Sulawesi Tenggara – Koordinator Forum Pegian Pelayanan Publik (FP3), Kisran Makati, menilai laporan berujung penangkapan paksa terhadap mahasiswa Sulawesi Tenggara (Sultra) di Jakarta merupakan sikap antikritik pemerintah daerah. Menurut Kisran, penangkapan juga merupakan bentuk kriminalisasi untuk membungkam kebebasan berpendapat dan berekspresi.
“Mahasiswa datang membawa suara publik, menagih janji pemerintah sendiri. Apakah kini menyampaikan aspirasi harus berakhir di kantor polisi? Ini paradoks kekuasaan yang memalukan,” ujar Kisran dalam keterangan tertulisnya, Kamis (9/10/2025).
Olehnya itu, Kisran mendorong Gubernur Sultra, Andi Sumangerukka, meminta maaf secara terbuka kepada publik atas tindakan pelaporan hingga penangkapan yang mencederai prinsip-prinsip demokrasi. Andi Sumangerukka juga seharusnya merealisasikan pembangunan asrama mahasiswa Sultra di Jakarta sebagai wujud tanggung jawab moral dan politik, serta membuka ruang dialog untuk membangun komunikasi yang sehat.

“Mahasiswa bukan musuh pemerintah. Suara rakyat bukan ancaman, melainkan pengingat agar kekuasaan tetap berpihak pada kebenaran dan keadilan,” katanya.

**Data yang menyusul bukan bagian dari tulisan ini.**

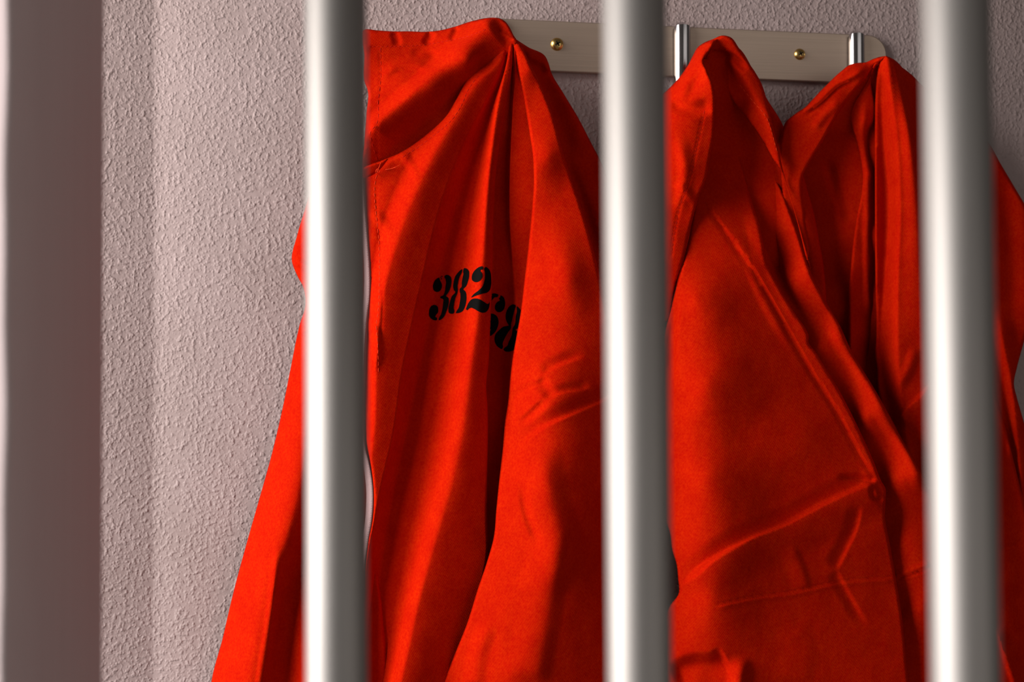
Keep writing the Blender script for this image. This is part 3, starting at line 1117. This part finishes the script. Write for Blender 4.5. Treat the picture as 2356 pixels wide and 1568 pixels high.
printed('printed_number', DIG, b_torso, M_INK, G1)

# ================================================================== JUMPSUIT TWO
G2 = empty('jumpsuit', at(1655, 90, 0.05),
           'orange jumpsuit hanging between the second and third bars, a long fold slanting down its front', 'jumpsuit', 'orange jumpsuits on the hook rail')

# back layer, its right edge against the third suit
back2, b_back2 = panel('back_panel',
    [(1600, 150), (1640, 110), (1690, 105), (1735, 165), (1762, 222), (1800, 285), (1818, 335), (1842, 385), (1862, 450), (1875, 500), (1884, 548), (1893, 595), (1899, 645), (1903, 700), (1910, 800), (1940, 900), (1960, 1100),
     (1700, 1100), (1560, 700), (1580, 300)],
    [(1660, 110, .050), (1760, 225, .034), (1840, 390, .030), (1885, 560, .028), (1900, 700, .026), (1650, 400, .026), (1700, 700, .024), (1900, 1000, .022), (1740, 330, .034), (1800, 500, .034)],
    [S([(1770, 240), (1812, 380), (1850, 500), (1880, 650)], .006, (28, 40), 'ss', (.2, .1))],
    parent=G2, seed=11.2, roll=(8, .005))

# body layer: long diagonal fold running to the third bar
body2, b_body2 = panel('front_panel',
    [(1640, 120), (1668, 170), (1690, 240), (1740, 320), (1790, 420), (1830, 520), (1868, 632), (1902, 697), (1932, 748), (1959, 806), (1990, 858), (2017, 902), (2051, 963), (2076, 1010), (2100, 1050), (2125, 1098), (2150, 1150), (2180, 1300),
     (2200, 1450), (2210, 1590), (1900, 1590), (1700, 1200), (1600, 800), (1580, 500), (1590, 300), (1610, 180)],
    [(1650, 140, .036), (1610, 300, .016), (1695, 260, .008), (1722, 350, .008), (1742, 285, .036), (1768, 365, .036), (1700, 450, .018), (1746, 440, .008), (1792, 450, .038), (1735, 600, .030), (1785, 600, .026), (1840, 640, .044), (1900, 720, .040), (1820, 760, .030), (1880, 800, .044), (1950, 830, .042),
     (1960, 960, .036), (1990, 960, .048), (2060, 1000, .045), (2030, 1080, .040), (2080, 1100, .054), (2140, 1180, .046), (2050, 1200, .036), (2090, 1240, .048), (2070, 1400, .036), (2120, 1400, .048), (2180, 1400, .044),
     (2095, 1570, .038), (2180, 1570, .046), (1700, 900, .03), (1800, 1300, .03)],
    [S([(1655, 200), (1700, 330), (1744, 450), (1776, 560), (1812, 670), (1866, 760)], -.008, (22, 16), 'ss', (.15, .3)),
     S([(1900, 720), (1960, 830), (2020, 930), (2090, 1060), (2130, 1130)], .007, (26, 60), 'ss', (.15, .1)),
     S([(2062, 1331), (2095, 1322), (2140, 1306)], -.0016, (5, 5), 'ss', (.05, .05)),
     S([(2058, 1325), (2095, 1315), (2140, 1298)], .0016, (20, 16), 'es', (.05, .05))],
    parent=G2, seed=12.9, roll=(8, .006), lift=.014)

# right lapel: hemmed strip from the hook down to the right
lap_r, b_lapr = panel('right_lapel',
    [(1640, 92), (1662, 81.5), (1680, 85), (1700, 110), (1718, 138), (1737, 165), (1752, 192), (1762, 222), (1772, 262), (1783, 309), (1792, 345), (1799, 380), (1812, 430), (1830, 490), (1850, 560), (1866, 622), (1869, 645),
     (1862, 622), (1844, 548), (1826, 480), (1810, 430), (1802, 404), (1776, 363), (1754, 323), (1718, 272), (1682, 225), (1664, 190), (1645, 160), (1628, 140), (1618, 138), (1626, 122)],
    [(1660, 88, .062), (1630, 130, .052), (1650, 150, .040), (1690, 160, .050), (1700, 220, .044), (1735, 170, .058), (1750, 260, .056), (1765, 225, .056), (1760, 320, .050), (1795, 380, .056), (1808, 410, .050), (1835, 500, .054), (1868, 640, .050)],
    [S([(1655, 90), (1690, 140), (1720, 190), (1765, 275), (1790, 350)], .006, (20, 30), 'ss', (.2, .2)),
     S([(1632, 122), (1680, 128), (1722, 165)], -.007, (16, 12), 'ss', (.1, .3)),
     S([(1703, 196), (1732, 232), (1762, 266), (1780, 312), (1792, 356), (1806, 402)], -.0007, (4, 4), 'ss', (.05, .05))],
    parent=G2, seed=13.4, roll=(6, .004))

# left lapel in front
lap_l, b_lapl = panel('left_lapel',
    [(1500, 240), (1520, 220), (1538, 204), (1556, 186), (1572, 166), (1584, 148), (1594, 128), (1606, 108), (1622, 97), (1640, 90), (1654, 84), (1664, 82), (1652, 92), (1640, 106), (1630, 121), (1618, 138), (1628, 165), (1640, 195), (1645, 230), (1645, 270), (1643, 309), (1634, 363), (1623, 418),
     (1609, 450), (1596, 497), (1584, 545), (1574, 590), (1561, 636), (1548, 690), (1534, 740), (1500, 740), (1490, 500)],
    [(1500, 240, .046), (1540, 205, .046), (1595, 130, .047), (1640, 90, .058), (1662, 84, .062), (1630, 118, .066), (1618, 140, .074), (1570, 220, .066), (1620, 220, .077), (1643, 280, .070), (1520, 400, .062), (1580, 380, .073), (1620, 400, .070), (1560, 560, .062), (1584, 545, .060), (1520, 700, .060), (1545, 680, .058)],
    [S([(1650, 90), (1608, 128), (1578, 185), (1552, 240)], .007, (36, 26), 'ss', (.1, .3)),
     S([(1540, 236), (1600, 250), (1640, 240)], -.004, (26, 24), 'ss', (.2, .2)),
     S([(1621, 254), (1605, 327), (1587, 410), (1565, 472), (1553, 526), (1543, 600)], -.0008, (4, 4), 'ss', (.05, .05)),
     S([(1550, 420), (1580, 445), (1600, 470)], .0025, (14, 18), 'ss', (.3, .3)),
     S([(1560, 300), (1575, 400), (1560, 500)], .003, (20, 26), 'ss', (.3, .3))],
    parent=G2, seed=14.4, roll=(6, .004))

# big sleeve in front
sleeve2, b_sleeve2 = panel('sleeve',
    [(1598, 440), (1602, 320), (1620, 215), (1648, 212), (1672, 272), (1692, 330), (1709, 387), (1728, 455), (1749, 526), (1757, 565), (1764, 603), (1782, 640), (1802, 676), (1829, 720), (1857, 762), (1861, 775), (1860, 784), (1876, 808), (1894, 837), (1912, 866), (1929, 894), (1945, 924), (1959, 951), (1983, 1000), (2009, 1058), (2029, 1108), (2037, 1122), (2038, 1145),
     (2037, 1196), (2045, 1236), (2053, 1280), (2060, 1320), (2070, 1380), (2078, 1436), (2084, 1500), (2088, 1592), (1800, 1592), (1500, 1592), (1508, 1500), (1525, 1430), (1543, 1390), (1561, 1365), (1560, 1330), (1557, 1300), (1546, 1262), (1541, 1225), (1500, 1150), (1500, 900), (1530, 760), (1552, 676), (1576, 584), (1592, 508)],
    [(1610, 455, .050), (1645, 225, .024), (1625, 320, .030), (1685, 330, .028), (1665, 400, .040), (1715, 430, .036), (1640, 600, .054), (1560, 690, .054), (1600, 690, .064), (1700, 720, .060), (1750, 520, .046), (1800, 680, .048), (1860, 780, .050), (1780, 900, .062), (1560, 900, .060), (1620, 900, .076), (1700, 1000, .070), (1560, 1100, .064), (1630, 1100, .080),
     (1850, 1000, .062), (1930, 900, .050), (2000, 1050, .052), (1780, 1180, .066), (1600, 1250, .076), (2036, 1130, .056), (2050, 1300, .052), (1900, 1300, .062), (1570, 1360, .064), (1640, 1380, .080), (1750, 1400, .070), (2000, 1450, .056), (2085, 1570, .052), (1560, 1560, .062), (1900, 1560, .058), (1700, 1560, .066), (1510, 900, .045), (1510, 1150, .045), (1510, 1500, .05)],
    [  # hem strip along the right edge: seam groove and raised strip
     S([(1729, 455), (1747, 526), (1762, 603), (1799, 676), (1854, 764), (1891, 839), (1926, 896), (1956, 953), (1998, 1047), (2026, 1108)], .0030, (30, 12), 'ls', (.1, .05)),
     S([(1609, 450), (1661, 519), (1714, 595), (1760, 664), (1825, 779), (1867, 852), (1921, 936), (1958, 1003), (1980, 1047), (2001, 1080), (2020, 1106)], -.0016, (14, 4), 'ls', (.03, .06)),
     # great diagonal fold
     S([(1566, 1357), (1609, 1309), (1663, 1276), (1736, 1236), (1809, 1207), (1863, 1178), (1936, 1142), (2001, 1114), (2022, 1106)], .0062, (90, 9), 'se', (.1, .05)),
     S([(1575, 1340), (1663, 1265), (1736, 1226), (1809, 1197), (1936, 1132), (2001, 1104)], -.003, (9, 40), 'ss', (.1, .05)),
     # kink right of it
     S([(1978, 1158), (1965, 1215), (1942, 1265), (1918, 1312)], -.0030, (32, 9), 'ss', (.2, .15)),
     S([(1918, 1312), (1950, 1370), (1980, 1420), (2003, 1450)], -.0022, (24, 11), 'ss', (.1, .45)),
     S([(1815, 1246), (1838, 1295), (1860, 1362)], .0016, (40, 16), 'ss', (.3, .2)),
     S([(1645, 1392), (1740, 1372), (1827, 1360), (1929, 1338), (2060, 1327)], -.0008, (4, 4), 'ss', (.05, .05)),
     S([(1645, 1396), (1740, 1376), (1827, 1364), (1929, 1342), (2060, 1331)], .0008, (14, 3), 'ss', (.05, .05)),
     # tucks at the elbow
     S([(1925, 1098), (1975, 1100), (2015, 1108)], -.0035, (9, 14), 'ss', (.3, .1)),
     S([(2004, 1118), (2012, 1145), (2034, 1150)], -.003, (9, 9), 'ss', (.2, .2)),
     S([(1714, 1504), (1706, 1545), (1700, 1600)], .008, (36, 26), 'ss', (.45, .0)),
     S([(1540, 1552), (1600, 1530), (1640, 1528), (1672, 1512)], -.0095, (64, 34), 'ss', (.2, .1)),
     S([(1640, 500), (1700, 560), (1760, 690), (1840, 830)], .002, (20, 30), 'ss', (.3, .3)),
     S([(1830, 1420), (1850, 1500), (1840, 1570)], .0013, (60, 40), 'ss', (.3, .1)),
     S([(1560, 640), (1545, 760), (1545, 900)], -.004, (20, 20), 'ss', (.3, .3)),
     ],
    parent=G2, seed=15.7, roll=(6, .004), lift=.014)

stitches('stitching', [b_lapl], [(1621, 254), (1605, 327), (1587, 410), (1565, 472), (1553, 526), (1544, 580)], G2, M_THREAD_D, 9, 3.5, 0.55, .0001)
stitches('stitching', [b_lapr], [(1703, 196), (1732, 232), (1762, 268), (1778, 312), (1788, 352)], G2, M_THREAD_L, 8, 4, 0.6, .0002)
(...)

Meski begitu, Kisran tetap mendorong Ombudsman Republik Indonesia melakukan pemeriksaan atas dugaan penyalahgunaan wewenang Badan Penghubung Sultra di Jakarta. Menurut Kisran, pelaporan yang berujung penangkapan paksa mahasiswa bukan fungsi dan mandat pelayanan publik Badan Penghubung Sultra.
“Kami meminta Ombudsman untuk memeriksa tindakan aparat Pemprov Sultra yang telah menggunakan kewenangan secara tidak proporsional. Pemerintah seharusnya melayani, bukan menakut-nakuti masyarakatnya sendiri,” ungkap Kisran.
Langkah Ombudsman dinilai penting untuk memastikan seluruh institusi pemerintah daerah bekerja sesuai mandatnya, memperkuat prinsip pelayanan publik yang adil, transparan, dan menghormati hak-hak warga negara. Kekhawatiran terus memburuknya iklim demokrasi menjadi realistis ketika kritik publik dijawab dengan pendekatan hukum dan represi.
“Tindakan seperti ini hanya akan memperlebar jarak antara pemerintah dan rakyat serta menggerus kepercayaan publik terhadap institusi pemerintahan daerah. Yang dibutuhkan mahasiswa adalah komitmen dan keterbukaan, bukan intimidasi. Jika ruang demokrasi dikecilkan, ketegangan sosial akan semakin besar,” tutupnya.